Calling it educationally unsound and politically motivated, leaders of major statewide Latino and education groups Friday denounced Gov. George Deukmejian’s veto this week of a bill that would have extended California’s bilingual education law until 1992.

The critics, assembled at a Los Angeles press conference, said the governor’s action will harm not only the 500,000 students in the state who are not fluent in English but American Indian schoolchildren, youngsters with reading problems and poor children who do not perform well academically.

“The governor is telling us to go back to the days of sink-or-swim,” said Los Angeles school board member Larry Gonzalez. “When the governor says that is his philosophy . . . we have a sad state of affairs.”

The measure had set out in precise detail the way students lacking fluency in English should be taught, from defining the size and composition of the classroom to providing for adequate notification of parents whose children could be placed in a bilingual program.

Reading Deficiencies

It also extended special programs serving Indian students, children with reading deficiencies, low-income youngsters who score low on basic skill tests and schools running innovative programs, such as classes for the mentally gifted.

In his veto message, the governor said it was “premature” to extend any of the programs until the Department of Finance can conduct a study to determine their cost effectiveness. He suggested that if the study proved the programs were cost effective, they could be extended before their June 30, 1987, expiration date.
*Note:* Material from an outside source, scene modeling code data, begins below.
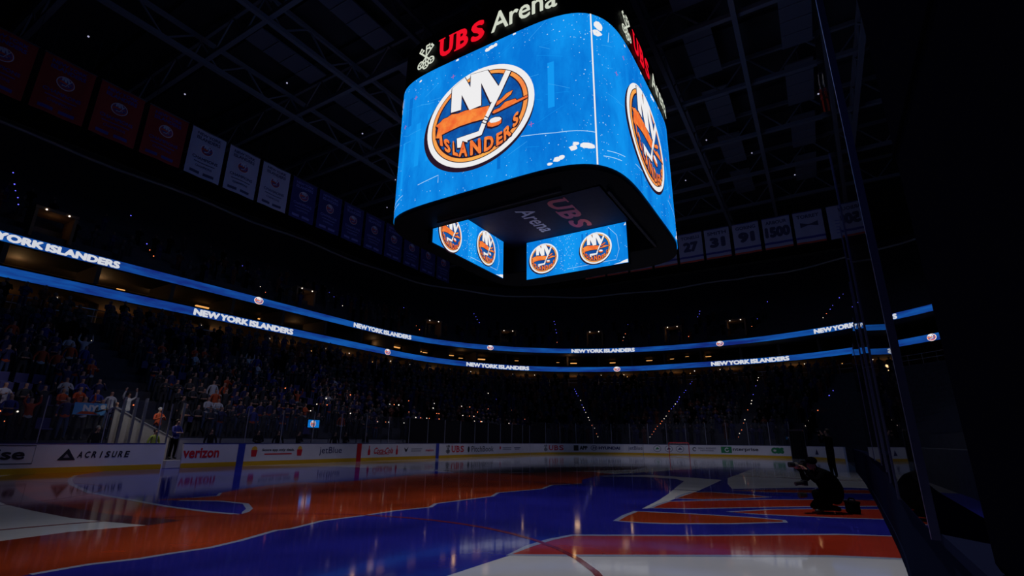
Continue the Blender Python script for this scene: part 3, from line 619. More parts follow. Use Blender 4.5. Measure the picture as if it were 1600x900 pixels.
# ------------------------------------------------------------------ boards round the rink
WHITE = mat('board_white', (.80,.78,.80), .35, noise=.06, nscale=1.5); YEL = mat('kickplate_yellow', (.75,.42,.01), .4); CAP = mat('cap_rail_navy', (.04,.04,.2), .4)
A_BLK = mat('advert_black', (.02,.02,.03), .5); A_RED = mat('advert_red', (.7,.015,.03), .5); A_NAVY = mat('advert_navy', (.02,.02,.12), .5); A_GRN = mat('advert_green', (.02,.25,.08), .5)
A_YEL = mat('advert_yellow', (.85,.45,.03), .5); A_GRY = mat('advert_grey', (.3,.3,.34), .5); STR_R = mat('stripe_red', (.65,.01,.02), .45); STR_B = mat('stripe_blue', (.03,.05,.4), .45); A_WHT = mat('advert_white', (.8,.8,.8), .5)
RP = Path(RINK)                     # counter-clockwise
def rs(x, y): return RP.near(x, y)
def board_run(label, s0, s1, ads, stripes=(), P=None, face=WHITE, flip=True, kick=True):
    """boards from s0 to s1 along the path; lettering coordinate u runs left to right seen from the ice, u=0 at s1"""
    P = P or RP; p0 = P.at((s0+s1)/2)[0]; t = thing('dasher_board', label, 'rink boards', (p0.x, p0.y, 0))
    sg = 1 if flip else -1
    def fn(u, z, l):
        p, d = P.at(s1-u if flip else s0+u); n = Vector((-d.y, d.x))*sg; q = p+n*l; return (q.x-p0.x, q.y-p0.y, z)
    L = s1-s0; n = max(2, int(L/.25)); 
    def strip(name, prof, m):
        mb = MB(); vs = []; k = len(prof)
        for i in range(n+1):
            for o_, z in prof: vs.append(fn(L*i/n, z, o_))
        fs = [(k*i+j, k*i+(j+1) % k, k*(i+1)+(j+1) % k, k*(i+1)+j) for i in range(n) for j in range(k)]+[tuple(range(k)), tuple(n*k+j for j in range(k))[::-1]]
        mb.add(vs, fs, m); return mb.build(name, t)
    strip('panel', [(0,.0), (0,1.04), (-.12,1.04), (-.12,0)], face)
    strip('cap_rail', [(.015,1.04), (.015,1.07), (-.14,1.07), (-.14,1.04)], CAP)
    if kick: strip('kickplate', [(.012,0.0), (.012,.2), (.0,.2), (.0,0)], YEL)
    for x, y, w_, m, nm in stripes:
        s = s1-P.near(x, y); f = Flat(); f.rect(s-w_/2, 0, s+w_/2, 1.05, m, 0); f.build(nm, lambda u, v, l: fn(u, v, .02), t)
    for lab, draw in ads:
        f = Flat(); draw(f, lambda x, y=12.95: s1-P.near(x, y)); o = f.build('advert', lambda u, v, l: fn(u, v, .012+l*.001), t, 1, 1.); o['label'] = lab
    return t
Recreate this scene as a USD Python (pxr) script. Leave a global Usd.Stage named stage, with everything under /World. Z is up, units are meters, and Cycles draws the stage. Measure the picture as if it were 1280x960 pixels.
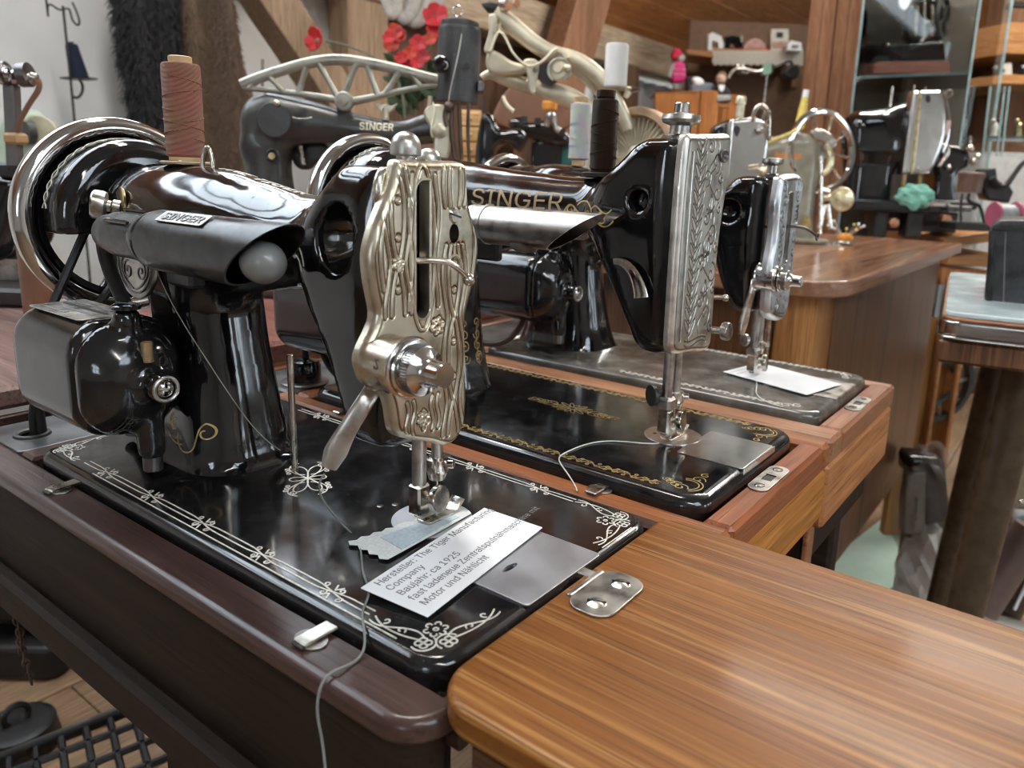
import math, numpy as np, trimesh, shapely, shapely.geometry as sg
import manifold3d as m3, mapbox_earcut as ec
from scipy.interpolate import PchipInterpolator, CubicSpline
from scipy.spatial import cKDTree
import usdkit, meshkit
from pxr import Usd, UsdGeom, UsdLux, Gf, Sdf, UsdShade, Vt

stage = Usd.Stage.CreateInMemory()
UsdGeom.SetStageUpAxis(stage, 'Z'); UsdGeom.SetStageMetersPerUnit(stage, 1.0)
UsdGeom.Xform.Define(stage, '/World'); UsdGeom.Scope.Define(stage, '/World/Looks')
rng = np.random.default_rng(7)
A_ = lambda *v: np.array(v, float)

# ---------------------------------------------------------------- camera
CAM = A_(.1831, -.1882, .9717); YAW, PIT, ROL, FPX, PX, PY = -.6144, .2101, .0377, 947.12, 695.67, 418.97
def cam_axes():
    fw = A_(math.sin(YAW)*math.cos(PIT), math.cos(YAW)*math.cos(PIT), -math.sin(PIT))
    r = np.cross(fw, [0, 0, 1]); r /= np.linalg.norm(r); u = np.cross(r, fw)
    c, s = math.cos(ROL), math.sin(ROL)
    return c*r+s*u, -s*r+c*u, fw
def make_camera():
    r, u, fw = cam_axes()
    c = UsdGeom.Camera.Define(stage, '/World/camera')
    c.CreateHorizontalApertureAttr(36.0); c.CreateVerticalApertureAttr(27.0)
    c.CreateFocalLengthAttr(36.0*FPX/1280)
    c.CreateHorizontalApertureOffsetAttr(-(PX-640)/1280*36.0); c.CreateVerticalApertureOffsetAttr(-(480-PY)/1280*36.0)
    c.CreateClippingRangeAttr(Gf.Vec2f(.02, 60))
    m = Gf.Matrix4d(*r, 0, *u, 0, *(-fw), 0, *CAM, 1)
    c.AddTransformOp().Set(m)
    c.CreateFStopAttr(11.0); c.CreateFocusDistanceAttr(.45)
    c.CreateExposureAttr(0.0)
make_camera()

# ---------------------------------------------------------------- light
def rect_light(name, pos, look, w, h, power, col=(1, 1, 1)):
    l = UsdLux.RectLight.Define(stage, '/World/'+name)
    l.CreateWidthAttr(w); l.CreateHeightAttr(h); l.CreateIntensityAttr(power); l.CreateColorAttr(Gf.Vec3f(*col))
    z = -(A_(*look)-A_(*pos)); z /= np.linalg.norm(z)
    x = np.cross([0, 1, 0] if abs(z[1]) < .9 else [1, 0, 0], z); x /= np.linalg.norm(x); y = np.cross(z, x)
    l.AddTransformOp().Set(Gf.Matrix4d(*x, 0, *y, 0, *z, 0, *pos, 1))
def lights():
    d = UsdLux.DomeLight.Define(stage, '/World/sky'); d.CreateIntensityAttr(3.0); d.CreateColorAttr(Gf.Vec3f(.80, .90, 1.0))
    s = UsdLux.DistantLight.Define(stage, '/World/sun'); s.CreateAngleAttr(.6); s.CreateIntensityAttr(22.0); s.CreateColorAttr(Gf.Vec3f(1, .90, .72))
    dirv = A_(-3.0, 1.6, -1.4); z = -dirv/np.linalg.norm(dirv)
    x = np.cross([0, 0, 1], z); x /= np.linalg.norm(x); y = np.cross(z, x)
    s.AddTransformOp().Set(Gf.Matrix4d(*x, 0, *y, 0, *z, 0, 0, 0, 0, 1))
    # attic tube lamps, out of view; fourth added to brighten the back (housings below)
    for n, (p, pw) in enumerate((((-.80, .35, 2.30), 46), ((1.5, -.9, 2.42), 34), ((-.4, 2.3, 2.42), 60), ((.4, 2.9, 2.42), 70))):
        if n > 1: rect_light('added_uplight%s' % ('' if n == 2 else '_%03d' % (n-2)), (p[0], p[1], p[2]+.09), (p[0], p[1], 9), 1.2, .16, 30, (1, .95, .88))  # uplights added only to brighten the ceiling boards
        rect_light('ceiling_tube_light%s' % ('' if n == 0 else '_%03d' % n), p, (p[0], p[1], 0), 1.2, .16, pw, (1, .95, .88))
lights()

# ---------------------------------------------------------------- mesh helpers
def nrm(v): v = np.asarray(v, float); return v/np.linalg.norm(v)
def tm(v, f): return trimesh.Trimesh(np.asarray(v, float), np.asarray(f, int), process=False)
def join(*ms): return trimesh.util.concatenate([m for m in ms if m is not None])
def hull(p): return trimesh.convex.convex_hull(np.asarray(p, float))
def man(m):
    if isinstance(m, m3.Manifold): return m
    m = m.copy(); m.merge_vertices(); m.fix_normals()
    return m3.Manifold(m3.Mesh(np.asarray(m.vertices, np.float32), np.asarray(m.faces, np.uint32)))
def unman(m):
    q = m.to_mesh(); return tm(q.vert_properties[:, :3], q.tri_verts)
def cut(a, *bs):
    a = man(a)
    for b in bs: a = a-man(b)
    return unman(a)
def box(x0, x1, y0, y1, z0, z1, r=.0015):
    r = min(r, (x1-x0)*.49, (y1-y0)*.49, (z1-z0)*.49); k = r*.42; p = []
    for x, a in ((x0, 1), (x1, -1)):
        for y, b in ((y0, 1), (y1, -1)):
            for z, c in ((z0, 1), (z1, -1)):
                p += [(x, y+b*r, z+c*r), (x+a*r, y, z+c*r), (x+a*r, y+b*r, z)]
                if r > .004: p += [(x+a*k*.7, y+b*k*.7, z+c*k*.7)]
    return hull(p)
def fr(m, o=(0, 0, 0), ex=(1, 0, 0), ey=(0, 1, 0)):
    ex, ey = nrm(ex), A_(*ey); ey = nrm(ey-ex*(ey@ex)); ez = np.cross(ex, ey)
    m = m.copy(); v = np.asarray(m.vertices); m.vertices = A_(*o)+v[:, :1]*ex+v[:, 1:2]*ey+v[:, 2:]*ez
    return m
def mv(m, x=0, y=0, z=0): m = m.copy(); m.apply_translation((x, y, z)); return m
def rot(m, deg, ax=(0, 0, 1), pt=(0, 0, 0)):
    m = m.copy(); m.apply_transform(trimesh.transformations.rotation_matrix(math.radians(deg), ax, pt)); return m
def lathe(prof, n=32, o=(0, 0, 0), d=(0, 0, 1), a0=0, a1=360, sc=None):
    prof = np.asarray(prof, float); full = abs(a1-a0) >= 359.9
    t = np.radians(np.linspace(a0, a1, n, endpoint=not full)); k = len(prof)
    v = np.stack([prof[None, :, 0]*np.cos(t)[:, None], prof[None, :, 0]*np.sin(t)[:, None], np.repeat(prof[None, :, 1], n, 0)], -1).reshape(-1, 3)
    f = []
    for i in range(n if full else n-1):
        j = (i+1) % n
        for q in range(k-1):
            a, b, c, e = i*k+q, j*k+q, j*k+q+1, i*k+q+1
            f += [(a, b, c), (a, c, e)]
    m = tm(v, f); m.update_faces(m.nondegenerate_faces())
    if sc is not None: m.vertices = m.vertices*np.asarray(sc)
    d = nrm(d); ex = np.cross([0, 1, 0] if abs(d[1]) < .9 else [1, 0, 0], d)
    return fr(m, o, ex, np.cross(d, nrm(ex)))
def cyl(p0, p1, r0, r1=None, n=16, b=None):
    p0, p1 = A_(*p0), A_(*p1); r1 = r0 if r1 is None else r1; L = np.linalg.norm(p1-p0); b = min(r0, r1, L)*.12 if b is None else b
    return lathe([(0, 0), (max(r0-b, 0), 0), (r0, b), (r1, L-b), (max(r1-b, 0), L), (0, L)], n, p0, p1-p0)
def smooth_path(p, n):
    p = np.asarray(p, float); s = np.r_[0, np.cumsum(np.linalg.norm(np.diff(p, axis=0), axis=1))]
    return CubicSpline(s, p)(np.linspace(0, s[-1], n))
def tube(p, r, n=8, closed=False, fl=None, up=None):
    """sweep of a circle (or an ellipse, fl = (a, b) factors) along the points"""
    p = np.asarray(p, float); K = len(p); r = np.broadcast_to(np.asarray(r, float), (K,))
    t = (np.roll(p, -1, 0)-np.roll(p, 1, 0)) if closed else np.gradient(p, axis=0)
    t /= np.linalg.norm(t, axis=1, keepdims=True)+1e-12
    a = np.zeros_like(p); x = np.cross(t[0], [0, 0, 1] if abs(t[0][2]) < .9 else [1, 0, 0]) if up is None else A_(*up)
    for i in range(K):
        x = (x if up is None else A_(*up)); x = x-t[i]*(x@t[i]); x = x/(np.linalg.norm(x)+1e-12); a[i] = x
    b = np.cross(t, a); th = np.arange(n)*2*np.pi/n; fa, fb = fl or (1, 1)
    v = (p[:, None]+r[:, None, None]*(fa*np.cos(th)[None, :, None]*a[:, None]+fb*np.sin(th)[None, :, None]*b[:, None])).reshape(-1, 3)
    f = []
    for i in range(K if closed else K-1):
        j = (i+1) % K
        for q in range(n):
            w = (q+1) % n; f += [(i*n+q, i*n+w, j*n+w), (i*n+q, j*n+w, j*n+q)]
    if not closed:
        for e, s in ((0, -1), (K-1, 1)):
            for q in range(1, n-1):
                f.append((e*n, e*n+q, e*n+q+1) if s > 0 else (e*n, e*n+q+1, e*n+q))
    return tm(v, f)
def ring(c, d, R, r, n=32, k=8, a0=0, a1=360):
    t = np.radians(np.linspace(a0, a1, n, endpoint=abs(a1-a0) < 359)); d = nrm(d)
    ex = nrm(np.cross([0, 1, 0] if abs(d[1]) < .9 else [1, 0, 0], d)); ey = np.cross(d, ex)
    return tube(A_(*c)+R*(np.cos(t)[:, None]*ex+np.sin(t)[:, None]*ey), r, k, closed=abs(a1-a0) > 359)
def ball(c, r, n=12, sc=(1, 1, 1)):
    m = trimesh.creation.uv_sphere(1, count=[n, n*2]); m.vertices = m.vertices*np.asarray(sc)*r+A_(*c); return m
def ccw(p):
    p = np.asarray(p, float); x, y = p[:, 0], p[:, 1]
    return p if (x*np.roll(y, -1)-y*np.roll(x, -1)).sum() > 0 else p[::-1]
def prism(p, h, b=0, nb=3, both=True):
    """extrusion of an outline along z from 0 to h with rounded rims of radius b"""
    p = ccw(p); t = np.roll(p, -1, 0)-np.roll(p, 1, 0); nn = np.stack([t[:, 1], -t[:, 0]], 1); nn /= np.linalg.norm(nn, axis=1, keepdims=True)+1e-12
    a = np.linspace(0, np.pi/2, nb+1) if b > 0 else [0]
    prof = [(b*(1-math.sin(x)), b*(1-math.cos(x))) for x in a] if both and b > 0 else [(0, 0)]
    prof += [(b*(1-math.cos(x)), h-b*(1-math.sin(x))) for x in a] if b > 0 else [(0, h)]
    n = len(p); v = np.vstack([np.c_[p-nn*i, np.full(n, z)] for i, z in prof]); f = []; i = np.arange(n); j = (i+1) % n
    for k in range(len(prof)-1):
        f += [np.stack([k*n+i, k*n+j, (k+1)*n+j], 1), np.stack([k*n+i, (k+1)*n+j, (k+1)*n+i], 1)]
    tri = np.asarray(ec.triangulate_float64(v[:n, :2], np.array([n], np.uint32))).reshape(-1, 3)
    tri2 = np.asarray(ec.triangulate_float64(v[-n:, :2], np.array([n], np.uint32))).reshape(-1, 3)
    m = tm(v, np.vstack(f+[tri[:, ::-1], tri2+(len(prof)-1)*n]))
    return m
def rrect(x0, x1, y0, y1, r, n=6):
    r = np.broadcast_to(r, (4,)); o = []
    for (cx, cy, a), q in zip(((x1, y1, 0), (x0, y1, 90), (x0, y0, 180), (x1, y0, 270)), r):
        sx, sy = (-1 if cx == x1 else 1), (-1 if cy == y1 else 1); q = max(q, 1e-5)
        for t in np.radians(np.linspace(a, a+90, n)): o.append((cx+sx*q+q*math.cos(t), cy+sy*q+q*math.sin(t)))
    return np.array(o)
def circ(cx, cy, rx, ry=None, n=28):
    t = np.arange(n)*2*np.pi/n; return np.c_[cx+rx*np.cos(t), cy+(ry or rx)*np.sin(t)]
def poly_ex(g, h):
    gs = [q for q in getattr(g, 'geoms', [g]) if q.area > 1e-9]
    return join(*[trimesh.creation.extrude_polygon(q, h, engine='earcut') for q in gs])
def ink(lines, w, h=.0003, dots=(), simp=None):
    """flat printed or inlaid line work: list of 2-D polylines -> one thin mesh"""
    g = [sg.LineString(l).buffer(w/2, quad_segs=2) for l in lines]+[sg.Point(x, y).buffer(r, quad_segs=3) for x, y, r in dots]
    g = shapely.union_all(g).simplify(simp or w*.08)
    return poly_ex(g, h)
def text(s, h, o, ex, ey, d=.0004, bold=False, w=None):
    m = meshkit.text_mesh(s, h, d, bold)
    if w: m.vertices[:, 0] *= w/np.ptp(m.vertices[:, 0])
    return fr(m, o, ex, ey)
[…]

He did not mention the issue of bilingual education in the message.

Approximately $100 million in state funds are spent on bilingual programs each year, a state Department of Education official said, and an additional $20 million is provided by the federal government. The vetoed measure would not have increased the state’s expenditure.

Shelly Spiegel-Coleman, president of the California Assn. for Bilingual Education, said numerous studies, including one by a review committee with six Deukmejian appointees, have shown that bilingual education programs are efficiently run and provide the most effective method of helping limited-English students learn the language and succeed academically.

Called Smoke Screen

“Cost effectiveness is really a smoke screen,” Spiegel-Coleman said, for the “purely political reasons” behind the governor’s opposition.

Gina Alonso of the Mexican American Political Assn. contended that the veto was partly in response to the Latino community’s vocal opposition to the governor’s plan to build a new state prison near Latino neighborhoods on Los Angeles’ Eastside.

Assemblyman Bill Leonard (R-Redlands), a member of the Assembly Education Committee and a leading opponent of the bilingual extension bill, said the issue was not cost effectiveness as much as “the proper use of the money.”

“I think what the governor meant was that the money should be used to mainstream these children into English as quickly as possible, instead of going into programs that keep them separate,” he said. “The question is whether the money is being properly spent. I think that is the governor’s concern.”

Drastic Changes

Extending the law next year would require a two-thirds vote of the Legislature, instead of a simple majority, which bilingual proponents say will give Republican lawmakers the power to make drastic changes.

Leonard noted that even if supporters of the extension measure are unable to win approval in the next legislative session, the state will continue to provide funding of bilingual education because it is bound by a federal mandate. A 1974 U.S. Supreme Court ruling on a San Francisco case said non-English-speaking students must receive equal educational opportunities, including instruction in their primary language, if necessary.

But if the state program is not extended, the current regulations defining the size, composition and variety of bilingual classrooms would be erased, giving local districts the ability to shape their own programs. That, Leonard suggested, would please most Republican opponents.

Immersion Approach

Supporters of the bilingual bill oppose giving districts that freedom because they fear some may opt to take the English-immersion approach, in which students receive most of their instruction in English.

Although the merits of the bilingual and immersion approaches have been extensively debated, bilingual supporters cite the preliminary findings of a recent U.S. Education Department study showing that immersion students learned English more slowly than those in bilingual programs.

The extension bill required bilingual classrooms to have at least one-third English-speaking students, a provision designed to avoid segregation of non-English speakers. It also called for a bilingual classroom whenever a school had at least 10 students of one language group in the same grade.